= Written task =
Sift the material for lines containing "Python", and return them.

= Data provided =
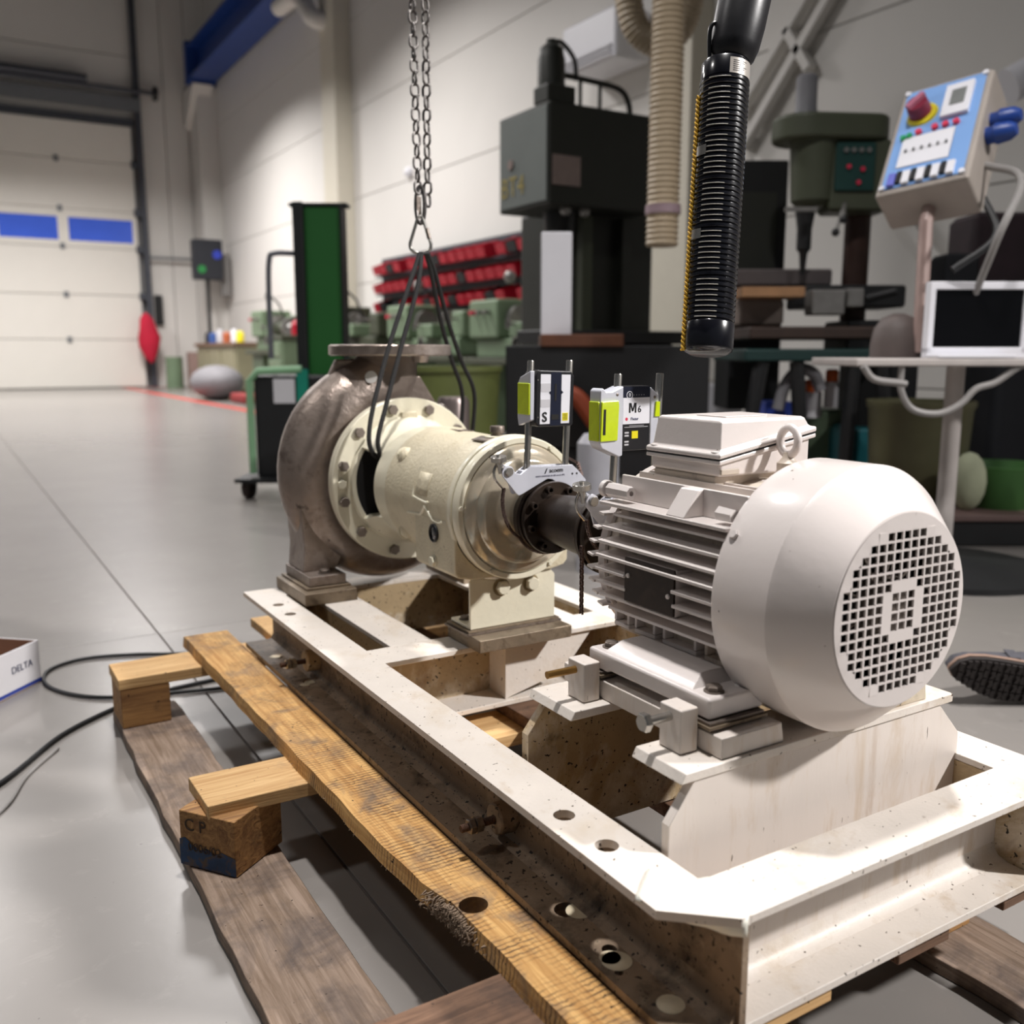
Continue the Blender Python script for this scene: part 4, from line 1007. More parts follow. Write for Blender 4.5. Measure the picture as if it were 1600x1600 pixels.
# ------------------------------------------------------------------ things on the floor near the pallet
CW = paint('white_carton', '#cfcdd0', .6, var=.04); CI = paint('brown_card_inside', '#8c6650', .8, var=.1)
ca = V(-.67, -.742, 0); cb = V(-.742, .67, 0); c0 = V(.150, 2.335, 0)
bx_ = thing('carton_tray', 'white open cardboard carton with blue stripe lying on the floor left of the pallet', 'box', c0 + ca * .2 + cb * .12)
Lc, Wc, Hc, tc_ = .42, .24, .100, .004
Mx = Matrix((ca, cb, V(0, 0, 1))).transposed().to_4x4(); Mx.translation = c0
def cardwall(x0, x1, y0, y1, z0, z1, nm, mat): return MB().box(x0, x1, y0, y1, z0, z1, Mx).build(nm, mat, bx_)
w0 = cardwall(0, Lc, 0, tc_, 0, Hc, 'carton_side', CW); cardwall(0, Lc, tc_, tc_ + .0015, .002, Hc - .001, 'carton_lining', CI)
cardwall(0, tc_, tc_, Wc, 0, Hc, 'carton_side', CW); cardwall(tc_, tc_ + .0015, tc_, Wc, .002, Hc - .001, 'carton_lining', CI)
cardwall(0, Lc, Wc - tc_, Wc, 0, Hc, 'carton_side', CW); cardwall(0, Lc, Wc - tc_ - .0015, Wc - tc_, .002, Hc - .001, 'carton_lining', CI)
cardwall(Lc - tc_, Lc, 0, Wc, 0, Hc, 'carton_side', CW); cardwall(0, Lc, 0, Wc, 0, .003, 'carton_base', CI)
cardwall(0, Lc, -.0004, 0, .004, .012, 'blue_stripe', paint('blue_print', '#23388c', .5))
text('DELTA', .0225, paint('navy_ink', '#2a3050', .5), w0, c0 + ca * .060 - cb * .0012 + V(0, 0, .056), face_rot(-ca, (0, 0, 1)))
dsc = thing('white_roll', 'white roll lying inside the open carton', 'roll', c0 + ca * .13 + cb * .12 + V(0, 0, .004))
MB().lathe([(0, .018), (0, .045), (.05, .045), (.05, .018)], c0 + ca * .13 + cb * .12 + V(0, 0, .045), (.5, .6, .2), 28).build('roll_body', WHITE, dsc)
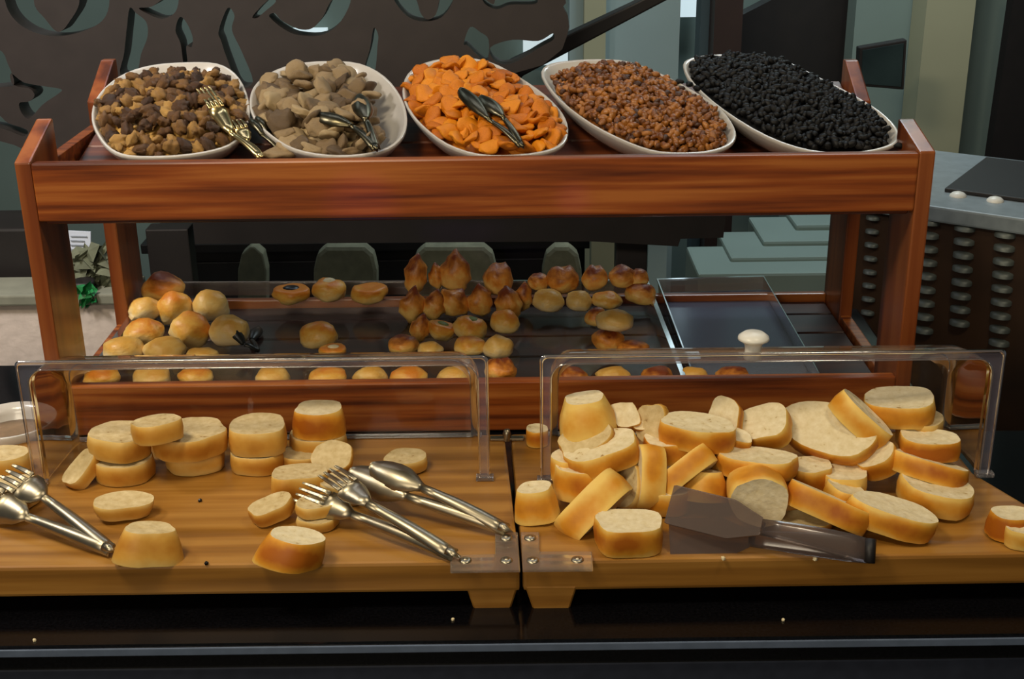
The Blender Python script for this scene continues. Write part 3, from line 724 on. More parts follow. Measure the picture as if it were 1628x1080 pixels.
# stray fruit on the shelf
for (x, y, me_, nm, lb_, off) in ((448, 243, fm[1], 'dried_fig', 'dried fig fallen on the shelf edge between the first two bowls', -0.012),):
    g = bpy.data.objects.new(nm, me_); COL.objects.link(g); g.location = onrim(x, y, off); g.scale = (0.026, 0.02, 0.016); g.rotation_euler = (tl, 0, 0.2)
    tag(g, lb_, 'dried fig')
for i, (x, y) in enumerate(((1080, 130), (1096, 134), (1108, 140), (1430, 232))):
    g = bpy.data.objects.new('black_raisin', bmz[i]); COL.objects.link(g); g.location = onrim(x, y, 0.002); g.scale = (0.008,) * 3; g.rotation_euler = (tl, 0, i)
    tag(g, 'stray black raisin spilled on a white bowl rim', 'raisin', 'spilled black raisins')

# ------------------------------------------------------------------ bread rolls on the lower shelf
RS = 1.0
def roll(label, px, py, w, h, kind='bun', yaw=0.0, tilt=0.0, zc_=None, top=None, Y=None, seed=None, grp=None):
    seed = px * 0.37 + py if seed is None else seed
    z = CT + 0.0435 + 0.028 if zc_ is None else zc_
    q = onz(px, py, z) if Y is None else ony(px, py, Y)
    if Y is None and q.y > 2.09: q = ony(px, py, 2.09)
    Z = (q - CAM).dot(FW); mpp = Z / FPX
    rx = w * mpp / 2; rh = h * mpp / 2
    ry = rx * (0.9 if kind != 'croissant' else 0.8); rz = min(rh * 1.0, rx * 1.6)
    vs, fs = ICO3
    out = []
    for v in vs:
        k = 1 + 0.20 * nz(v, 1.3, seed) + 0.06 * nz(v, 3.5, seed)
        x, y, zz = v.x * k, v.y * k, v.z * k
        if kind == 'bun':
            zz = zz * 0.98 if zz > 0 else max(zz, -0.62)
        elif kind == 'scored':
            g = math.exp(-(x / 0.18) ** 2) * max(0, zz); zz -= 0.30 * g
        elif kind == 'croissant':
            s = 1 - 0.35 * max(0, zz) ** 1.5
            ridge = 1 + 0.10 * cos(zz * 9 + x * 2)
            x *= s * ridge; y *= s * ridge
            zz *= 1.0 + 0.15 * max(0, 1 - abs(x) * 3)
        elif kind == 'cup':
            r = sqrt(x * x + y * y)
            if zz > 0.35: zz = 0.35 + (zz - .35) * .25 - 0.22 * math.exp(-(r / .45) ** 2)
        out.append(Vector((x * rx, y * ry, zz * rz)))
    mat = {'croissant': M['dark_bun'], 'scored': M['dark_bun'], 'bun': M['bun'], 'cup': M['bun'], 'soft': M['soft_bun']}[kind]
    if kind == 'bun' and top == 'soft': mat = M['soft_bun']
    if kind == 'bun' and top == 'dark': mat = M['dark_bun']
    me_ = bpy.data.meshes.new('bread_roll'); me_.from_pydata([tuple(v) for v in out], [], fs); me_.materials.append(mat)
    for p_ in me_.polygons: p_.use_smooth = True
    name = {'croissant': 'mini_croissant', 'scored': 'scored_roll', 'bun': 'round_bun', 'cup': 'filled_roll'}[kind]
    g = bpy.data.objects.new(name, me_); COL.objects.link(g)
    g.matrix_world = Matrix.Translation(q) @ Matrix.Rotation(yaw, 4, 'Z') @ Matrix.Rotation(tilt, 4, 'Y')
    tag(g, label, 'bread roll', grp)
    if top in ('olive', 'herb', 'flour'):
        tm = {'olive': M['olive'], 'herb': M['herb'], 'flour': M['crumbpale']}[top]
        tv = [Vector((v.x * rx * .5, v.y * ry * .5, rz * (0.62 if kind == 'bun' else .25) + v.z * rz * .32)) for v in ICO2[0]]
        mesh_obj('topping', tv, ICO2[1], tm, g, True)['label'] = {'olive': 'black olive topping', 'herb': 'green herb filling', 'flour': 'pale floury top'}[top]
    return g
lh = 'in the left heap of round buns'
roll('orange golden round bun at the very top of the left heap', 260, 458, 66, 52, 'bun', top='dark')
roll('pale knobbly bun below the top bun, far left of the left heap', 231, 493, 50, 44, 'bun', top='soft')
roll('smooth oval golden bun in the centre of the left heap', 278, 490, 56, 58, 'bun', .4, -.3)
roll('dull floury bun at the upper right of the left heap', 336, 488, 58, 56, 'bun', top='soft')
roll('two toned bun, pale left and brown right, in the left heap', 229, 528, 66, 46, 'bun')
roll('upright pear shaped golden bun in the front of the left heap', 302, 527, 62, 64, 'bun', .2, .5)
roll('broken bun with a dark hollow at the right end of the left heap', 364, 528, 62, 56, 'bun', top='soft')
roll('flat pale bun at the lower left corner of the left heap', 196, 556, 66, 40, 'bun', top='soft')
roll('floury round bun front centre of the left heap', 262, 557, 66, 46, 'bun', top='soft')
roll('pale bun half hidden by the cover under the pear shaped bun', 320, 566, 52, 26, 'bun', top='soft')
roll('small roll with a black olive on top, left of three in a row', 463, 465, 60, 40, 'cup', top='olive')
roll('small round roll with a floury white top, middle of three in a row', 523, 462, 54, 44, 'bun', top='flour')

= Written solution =
Continue the Blender Python script for this scene: part 4, from line 1007. More parts follow. Write for Blender 4.5. Measure the picture as if it were 1600x1600 pixels.
The Blender Python script for this scene continues. Write part 3, from line 724 on. More parts follow. Measure the picture as if it were 1628x1080 pixels.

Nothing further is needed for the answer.